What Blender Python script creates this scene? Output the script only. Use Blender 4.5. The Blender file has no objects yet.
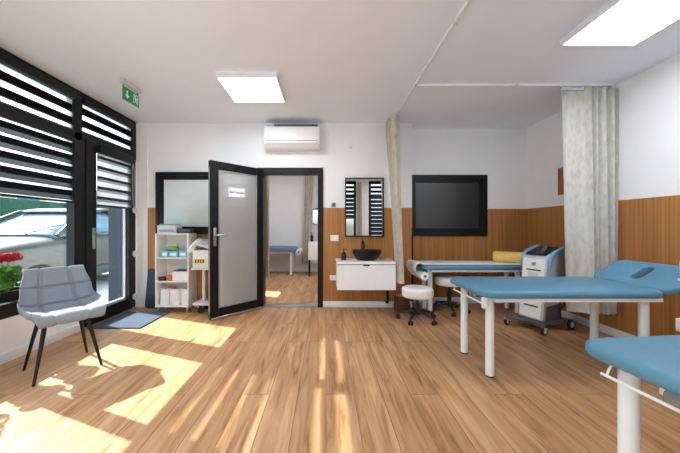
import bpy, bmesh, math, random
from mathutils import Vector, Matrix, Euler
random.seed(7)
S = bpy.context.scene
C = S.collection
PI = math.pi

# ------------------------------------------------------------------ materials
def lin(r, g, b):
    f = lambda c: (c/255/12.92) if c/255 <= .04045 else ((c/255+.055)/1.055)**2.4
    return (f(r), f(g), f(b), 1)

def newmat(name):
    m = bpy.data.materials.new(name); m.use_nodes = True
    nt = m.node_tree
    for n in list(nt.nodes): nt.nodes.remove(n)
    out = nt.nodes.new('ShaderNodeOutputMaterial')
    return m, nt, out

def N(nt, typ, **kw):
    n = nt.nodes.new(typ)
    for k, v in kw.items():
        if k.startswith('i_'):
            n.inputs[k[2:].replace('_', ' ')].default_value = v
        else: setattr(n, k, v)
    return n

def noise_col(nt, c1, c2, scale=8, stretch=(1, 1, 1), detail=3, lo=.35, hi=.65):
    tc = N(nt, 'ShaderNodeTexCoord'); mp = N(nt, 'ShaderNodeMapping')
    mp.inputs['Scale'].default_value = stretch
    nz = N(nt, 'ShaderNodeTexNoise'); nz.inputs['Scale'].default_value = scale; nz.inputs['Detail'].default_value = detail
    rp = N(nt, 'ShaderNodeValToRGB')
    rp.color_ramp.elements[0].color = c1; rp.color_ramp.elements[1].color = c2
    rp.color_ramp.elements[0].position = lo; rp.color_ramp.elements[1].position = hi
    L = nt.links.new
    L(tc.outputs['Object'], mp.inputs['Vector']); L(mp.outputs['Vector'], nz.inputs['Vector']); L(nz.outputs['Fac'], rp.inputs['Fac'])
    return rp.outputs['Color'], nz.outputs['Fac']

def mat(name, col, rough=.5, metal=0., var=.06, scale=12, stretch=(1, 1, 1), bump=0., spec=.5, coat=0.):
    m, nt, out = newmat(name)
    p = N(nt, 'ShaderNodeBsdfPrincipled')
    c = lin(*col)
    c2 = tuple(min(1, x*(1+var)) for x in c[:3])+(1,); c1 = tuple(x*(1-var) for x in c[:3])+(1,)
    o, f = noise_col(nt, c1, c2, scale, stretch)
    nt.links.new(o, p.inputs['Base Color'])
    p.inputs['Roughness'].default_value = rough; p.inputs['Metallic'].default_value = metal
    p.inputs['Specular IOR Level'].default_value = spec
    p.inputs['Coat Weight'].default_value = coat
    if bump:
        b = N(nt, 'ShaderNodeBump'); b.inputs['Strength'].default_value = bump; b.inputs['Distance'].default_value = .002
        nt.links.new(f, b.inputs['Height']); nt.links.new(b.outputs['Normal'], p.inputs['Normal'])
    nt.links.new(p.outputs['BSDF'], out.inputs['Surface'])
    return m

def emit(name, col, strength):
    m, nt, out = newmat(name)
    e = N(nt, 'ShaderNodeEmission'); e.inputs['Color'].default_value = lin(*col); e.inputs['Strength'].default_value = strength
    nt.links.new(e.outputs[0], out.inputs['Surface']); return m

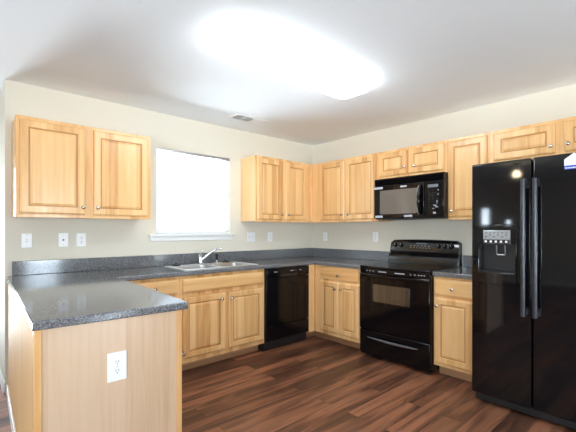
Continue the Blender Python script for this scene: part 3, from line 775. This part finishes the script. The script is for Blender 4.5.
___
The records above are to be reproduced exactly; the pictures are to be left out.

Output below:
What Blender Python script creates this scene? Output the script only. Use Blender 4.5. The Blender file has no objects yet.
import bpy, bmesh, math, random
from mathutils import Vector, Matrix, Euler
random.seed(7)
S = bpy.context.scene
C = S.collection
PI = math.pi

# ------------------------------------------------------------------ materials
def lin(r, g, b):
    f = lambda c: (c/255/12.92) if c/255 <= .04045 else ((c/255+.055)/1.055)**2.4
    return (f(r), f(g), f(b), 1)

def newmat(name):
    m = bpy.data.materials.new(name); m.use_nodes = True
    nt = m.node_tree
    for n in list(nt.nodes): nt.nodes.remove(n)
    out = nt.nodes.new('ShaderNodeOutputMaterial')
    return m, nt, out

def N(nt, typ, **kw):
    n = nt.nodes.new(typ)
    for k, v in kw.items():
        if k.startswith('i_'):
            n.inputs[k[2:].replace('_', ' ')].default_value = v
        else: setattr(n, k, v)
    return n

def noise_col(nt, c1, c2, scale=8, stretch=(1, 1, 1), detail=3, lo=.35, hi=.65):
    tc = N(nt, 'ShaderNodeTexCoord'); mp = N(nt, 'ShaderNodeMapping')
    mp.inputs['Scale'].default_value = stretch
    nz = N(nt, 'ShaderNodeTexNoise'); nz.inputs['Scale'].default_value = scale; nz.inputs['Detail'].default_value = detail
    rp = N(nt, 'ShaderNodeValToRGB')
    rp.color_ramp.elements[0].color = c1; rp.color_ramp.elements[1].color = c2
    rp.color_ramp.elements[0].position = lo; rp.color_ramp.elements[1].position = hi
    L = nt.links.new
    L(tc.outputs['Object'], mp.inputs['Vector']); L(mp.outputs['Vector'], nz.inputs['Vector']); L(nz.outputs['Fac'], rp.inputs['Fac'])
    return rp.outputs['Color'], nz.outputs['Fac']

def mat(name, col, rough=.5, metal=0., var=.06, scale=12, stretch=(1, 1, 1), bump=0., spec=.5, coat=0.):
    m, nt, out = newmat(name)
    p = N(nt, 'ShaderNodeBsdfPrincipled')
    c = lin(*col)
    c2 = tuple(min(1, x*(1+var)) for x in c[:3])+(1,); c1 = tuple(x*(1-var) for x in c[:3])+(1,)
    o, f = noise_col(nt, c1, c2, scale, stretch)
    nt.links.new(o, p.inputs['Base Color'])
    p.inputs['Roughness'].default_value = rough; p.inputs['Metallic'].default_value = metal
    p.inputs['Specular IOR Level'].default_value = spec
    p.inputs['Coat Weight'].default_value = coat
    if bump:
        b = N(nt, 'ShaderNodeBump'); b.inputs['Strength'].default_value = bump; b.inputs['Distance'].default_value = .002
        nt.links.new(f, b.inputs['Height']); nt.links.new(b.outputs['Normal'], p.inputs['Normal'])
    nt.links.new(p.outputs['BSDF'], out.inputs['Surface'])
    return m

def emit(name, col, strength):
    m, nt, out = newmat(name)
    e = N(nt, 'ShaderNodeEmission'); e.inputs['Color'].default_value = lin(*col); e.inputs['Strength'].default_value = strength
    nt.links.new(e.outputs[0], out.inputs['Surface']); return m

Continue the Blender Python script for this scene: part 3, from line 775. This part finishes the script. The script is for Blender 4.5.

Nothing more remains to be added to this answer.